There are many parallels between the constitutional/legitimation challenges the U.S. occupation force and its allies face in Afghanistan today and those faced by the U.S. and its allies in Iraq, 2003-08.

One key challenge for U.S. decision-makers is how to generate a local "host nation" government using the democratic processes that most U.S. citizens say they want -- but one that is also prepared to work very closely indeed with Washington, which most citizens of the occupied countries are reluctant to do.

Prior to the 2003 U.S. invasion of Iraq, Peter Galbraith was a strong voice advocating the invasion. Immediately after the invasion, he was one of three or four high-level U.S. officials and advisers who started designing a completely new Constitution for the country.

(The Fourth Geneva Convention of 1949 specifies that an occupation force should keep existing governance and constitutional arrangements in place, as far as possible, until it withdraws.)

Galbraith had long been a strong sympathizer of the Iraqi Kurds' desire for strong autonomy or even complete independence from Baghdad. In his 2006 book The End of Iraq, he wrote that he started consulting with the Kurdish leaders on constitutional issues "two weeks after the fall of Saddam Hussein".

He continued those consultations through the time of the U.S.'s promulgation of a "Transitional Administrative Law" (TAL) in March 2004 and the adoption of a more permanent new Iraqi Constitution in October 2005.

Adoption of the Constitution was achieved through an Iraq-wide referendum, conducted under the control of the U.S. military.
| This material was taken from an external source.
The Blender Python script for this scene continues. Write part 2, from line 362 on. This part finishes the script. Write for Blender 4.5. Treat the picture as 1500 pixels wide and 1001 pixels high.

In both the TAL and the 2005 Constitution, provision was made for any one of the country's 18 provinces, or a group of them, to declare the formation of a "region" that would have extra powers of self-governance. In practice, the only "region" that has formed is the Kurdish Regional Government (KRG), comprised of Iraq's three majority-Kurdish provinces.

In the TAL, the principles for dividing the country's oil revenues were left vague. In the 2005 Constitution, it stated that revenues from the country's existing oil fields, many of which were nearing depletion, would continue to be controlled by Baghdad. It said the "regions" could have a lot more control over any new oil fields to be developed -- though the extent of that control was still left vague.